> **WHAT TO WORK ON**: All lines below must be repeated exactly, with the pictures omitted.

> **INFORMATION PROVIDED**:

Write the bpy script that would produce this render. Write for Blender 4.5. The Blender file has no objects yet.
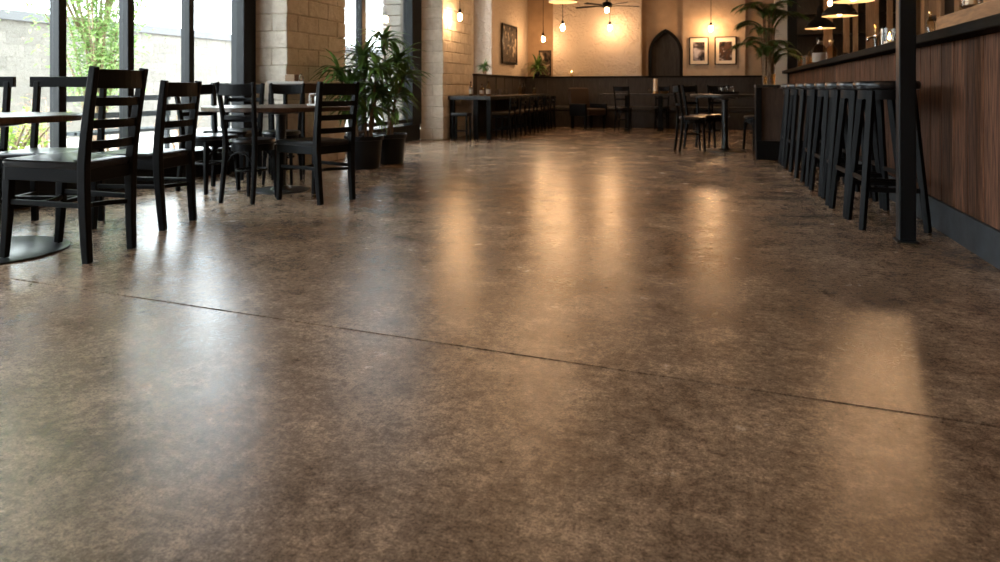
import bpy, bmesh, math, random
from mathutils import Vector, Matrix
R = random.Random(7)
PI = math.pi
SC = bpy.context.scene
COL = SC.collection

# ------------------------------------------------------------------ materials
def M(name):
    m = bpy.data.materials.new(name); m.use_nodes = True
    nt = m.node_tree
    return m, nt, nt.nodes['Principled BSDF']

def simple(name, col, rough=.5, metal=0., spec=.5, noise=.0, nscale=20., bump=0., bscale=60., coat=0.):
    m, nt, b = M(name)
    b.inputs['Base Color'].default_value = (*col, 1)
    b.inputs['Roughness'].default_value = rough
    b.inputs['Metallic'].default_value = metal
    b.inputs['Specular IOR Level'].default_value = spec
    if coat: b.inputs['Coat Weight'].default_value = coat; b.inputs['Coat Roughness'].default_value = .2
    if noise or bump:
        tc = nt.nodes.new('ShaderNodeTexCoord')
    if noise:
        n = nt.nodes.new('ShaderNodeTexNoise'); n.inputs['Scale'].default_value = nscale; n.inputs['Detail'].default_value = 6
        r = nt.nodes.new('ShaderNodeValToRGB')
        r.color_ramp.elements[0].color = (*[c*(1-noise) for c in col], 1); r.color_ramp.elements[0].position = .3
        r.color_ramp.elements[1].color = (*[min(1, c*(1+noise)) for c in col], 1); r.color_ramp.elements[1].position = .7
        nt.links.new(tc.outputs['Object'], n.inputs['Vector']); nt.links.new(n.outputs['Fac'], r.inputs['Fac'])
        nt.links.new(r.outputs['Color'], b.inputs['Base Color'])
    if bump:
        n2 = nt.nodes.new('ShaderNodeTexNoise'); n2.inputs['Scale'].default_value = bscale; n2.inputs['Detail'].default_value = 5
        bp = nt.nodes.new('ShaderNodeBump'); bp.inputs['Strength'].default_value = bump; bp.inputs['Distance'].default_value = .02
        nt.links.new(tc.outputs['Object'], n2.inputs['Vector']); nt.links.new(n2.outputs['Fac'], bp.inputs['Height'])
        nt.links.new(bp.outputs['Normal'], b.inputs['Normal'])
    return m

def wood(name, c1, c2, rough=.5, scale=(1, 1, 1), board=0., axis=1, spec=.4):
    """grain stretched by `scale`; board > 0 gives each board of that width along `axis` its own tone"""
    m, nt, b = M(name)
    tc = nt.nodes.new('ShaderNodeTexCoord'); mp = nt.nodes.new('ShaderNodeMapping'); mp.inputs['Scale'].default_value = scale
    n = nt.nodes.new('ShaderNodeTexNoise'); n.inputs['Scale'].default_value = 6; n.inputs['Detail'].default_value = 8; n.inputs['Distortion'].default_value = .6
    r = nt.nodes.new('ShaderNodeValToRGB')
    r.color_ramp.elements[0].color = (*c1, 1); r.color_ramp.elements[0].position = .35
    r.color_ramp.elements[1].color = (*c2, 1); r.color_ramp.elements[1].position = .68
    nt.links.new(tc.outputs['Object'], mp.inputs['Vector']); nt.links.new(mp.outputs['Vector'], n.inputs['Vector'])
    nt.links.new(n.outputs['Fac'], r.inputs['Fac'])
    out = r.outputs['Color']
    if board:
        sx = nt.nodes.new('ShaderNodeSeparateXYZ'); nt.links.new(tc.outputs['Object'], sx.inputs[0])
        dv = nt.nodes.new('ShaderNodeMath'); dv.operation = 'DIVIDE'; dv.inputs[1].default_value = board
        fl = nt.nodes.new('ShaderNodeMath'); fl.operation = 'FLOOR'
        wn = nt.nodes.new('ShaderNodeTexWhiteNoise'); wn.noise_dimensions = '1D'
        mr = nt.nodes.new('ShaderNodeMapRange'); mr.inputs['To Min'].default_value = .55; mr.inputs['To Max'].default_value = 1.25
        mx = nt.nodes.new('ShaderNodeMixRGB'); mx.blend_type = 'MULTIPLY'; mx.inputs[0].default_value = 1
        nt.links.new(sx.outputs[axis], dv.inputs[0]); nt.links.new(dv.outputs[0], fl.inputs[0]); nt.links.new(fl.outputs[0], wn.inputs['W'])
        nt.links.new(wn.outputs['Value'], mr.inputs['Value'])
        nt.links.new(out, mx.inputs[1]); nt.links.new(mr.outputs['Result'], mx.inputs[2]); out = mx.outputs[0]
    nt.links.new(out, b.inputs['Base Color'])
    b.inputs['Roughness'].default_value = rough; b.inputs['Specular IOR Level'].default_value = spec
    bp = nt.nodes.new('ShaderNodeBump'); bp.inputs['Strength'].default_value = .25; bp.inputs['Distance'].default_value = .01
    nt.links.new(n.outputs['Fac'], bp.inputs['Height']); nt.links.new(bp.outputs['Normal'], b.inputs['Normal'])
    return m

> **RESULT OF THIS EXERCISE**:
Write the bpy script that would produce this render. Write for Blender 4.5. The Blender file has no objects yet.
import bpy, bmesh, math, random
from mathutils import Vector, Matrix
R = random.Random(7)
PI = math.pi
SC = bpy.context.scene
COL = SC.collection

# ------------------------------------------------------------------ materials
def M(name):
    m = bpy.data.materials.new(name); m.use_nodes = True
    nt = m.node_tree
    return m, nt, nt.nodes['Principled BSDF']

def simple(name, col, rough=.5, metal=0., spec=.5, noise=.0, nscale=20., bump=0., bscale=60., coat=0.):
    m, nt, b = M(name)
    b.inputs['Base Color'].default_value = (*col, 1)
    b.inputs['Roughness'].default_value = rough
    b.inputs['Metallic'].default_value = metal
    b.inputs['Specular IOR Level'].default_value = spec
    if coat: b.inputs['Coat Weight'].default_value = coat; b.inputs['Coat Roughness'].default_value = .2
    if noise or bump:
        tc = nt.nodes.new('ShaderNodeTexCoord')
    if noise:
        n = nt.nodes.new('ShaderNodeTexNoise'); n.inputs['Scale'].default_value = nscale; n.inputs['Detail'].default_value = 6
        r = nt.nodes.new('ShaderNodeValToRGB')
        r.color_ramp.elements[0].color = (*[c*(1-noise) for c in col], 1); r.color_ramp.elements[0].position = .3
        r.color_ramp.elements[1].color = (*[min(1, c*(1+noise)) for c in col], 1); r.color_ramp.elements[1].position = .7
        nt.links.new(tc.outputs['Object'], n.inputs['Vector']); nt.links.new(n.outputs['Fac'], r.inputs['Fac'])
        nt.links.new(r.outputs['Color'], b.inputs['Base Color'])
    if bump:
        n2 = nt.nodes.new('ShaderNodeTexNoise'); n2.inputs['Scale'].default_value = bscale; n2.inputs['Detail'].default_value = 5
        bp = nt.nodes.new('ShaderNodeBump'); bp.inputs['Strength'].default_value = bump; bp.inputs['Distance'].default_value = .02
        nt.links.new(tc.outputs['Object'], n2.inputs['Vector']); nt.links.new(n2.outputs['Fac'], bp.inputs['Height'])
        nt.links.new(bp.outputs['Normal'], b.inputs['Normal'])
    return m

def wood(name, c1, c2, rough=.5, scale=(1, 1, 1), board=0., axis=1, spec=.4):
    """grain stretched by `scale`; board > 0 gives each board of that width along `axis` its own tone"""
    m, nt, b = M(name)
    tc = nt.nodes.new('ShaderNodeTexCoord'); mp = nt.nodes.new('ShaderNodeMapping'); mp.inputs['Scale'].default_value = scale
    n = nt.nodes.new('ShaderNodeTexNoise'); n.inputs['Scale'].default_value = 6; n.inputs['Detail'].default_value = 8; n.inputs['Distortion'].default_value = .6
    r = nt.nodes.new('ShaderNodeValToRGB')
    r.color_ramp.elements[0].color = (*c1, 1); r.color_ramp.elements[0].position = .35
    r.color_ramp.elements[1].color = (*c2, 1); r.color_ramp.elements[1].position = .68
    nt.links.new(tc.outputs['Object'], mp.inputs['Vector']); nt.links.new(mp.outputs['Vector'], n.inputs['Vector'])
    nt.links.new(n.outputs['Fac'], r.inputs['Fac'])
    out = r.outputs['Color']
    if board:
        sx = nt.nodes.new('ShaderNodeSeparateXYZ'); nt.links.new(tc.outputs['Object'], sx.inputs[0])
        dv = nt.nodes.new('ShaderNodeMath'); dv.operation = 'DIVIDE'; dv.inputs[1].default_value = board
        fl = nt.nodes.new('ShaderNodeMath'); fl.operation = 'FLOOR'
        wn = nt.nodes.new('ShaderNodeTexWhiteNoise'); wn.noise_dimensions = '1D'
        mr = nt.nodes.new('ShaderNodeMapRange'); mr.inputs['To Min'].default_value = .55; mr.inputs['To Max'].default_value = 1.25
        mx = nt.nodes.new('ShaderNodeMixRGB'); mx.blend_type = 'MULTIPLY'; mx.inputs[0].default_value = 1
        nt.links.new(sx.outputs[axis], dv.inputs[0]); nt.links.new(dv.outputs[0], fl.inputs[0]); nt.links.new(fl.outputs[0], wn.inputs['W'])
        nt.links.new(wn.outputs['Value'], mr.inputs['Value'])
        nt.links.new(out, mx.inputs[1]); nt.links.new(mr.outputs['Result'], mx.inputs[2]); out = mx.outputs[0]
    nt.links.new(out, b.inputs['Base Color'])
    b.inputs['Roughness'].default_value = rough; b.inputs['Specular IOR Level'].default_value = spec
    bp = nt.nodes.new('ShaderNodeBump'); bp.inputs['Strength'].default_value = .25; bp.inputs['Distance'].default_value = .01
    nt.links.new(n.outputs['Fac'], bp.inputs['Height']); nt.links.new(bp.outputs['Normal'], b.inputs['Normal'])
    return m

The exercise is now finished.